Financial managers does not make large investments on a daily basis. Most investment
decisions are smaller and simpler, such as the purchase of a truck, machine tool or computer
system. Corp make thousands of these smaller investment every day.
Note: finan managers do not make major investment decisions in solitary confinement,
they may work as a part of a team of engineers and managers from manufacturing,
marketing and others.
Financing decisions
A corp can raise money form lenders or from shareholders:
- If it borrows, the lender contribute the cash, and the corp promises to pay back the
debt plus a fixed rate of intrest
- If the shareholders put up the cash, they do not get a fixed return but they hold
shares of stock and get a fraction of profits and cash flow
The choice between debt and equity financing = capital* structure decision
*refers to the firm’s sources of long-term financing
Corporations raise equity financing in 2 ways:
- They can issue new shares of stock.
- The corp can take the cash flow generated by its existing assets and reinvest that
cash in new assets
What happens when a corp does not reinvest all of the cash flow generated by its
existing assets? It may hold the cash in reserve for future investment of it may pay
the cash back to its shareholders.
The decision to pay dividends or repurchase shares is called the payout decision.

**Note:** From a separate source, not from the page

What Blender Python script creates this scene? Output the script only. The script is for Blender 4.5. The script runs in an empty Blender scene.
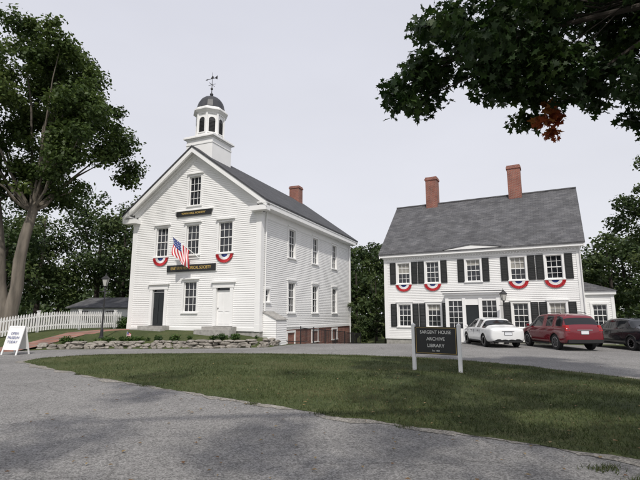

In some ways, financing decisions are less important than investment decisions
What is a corporation?
o a legal entity.
o a legal person that owned by its shareholders. As a legal person, the corp can make
contracts, carry on a business, borrow or lend money.
o Owned by its shareholders but legally distinct from them. Therefore the
shareholders have limited liability, which means that they cannot be held personally
responsible for the corporation’s debts.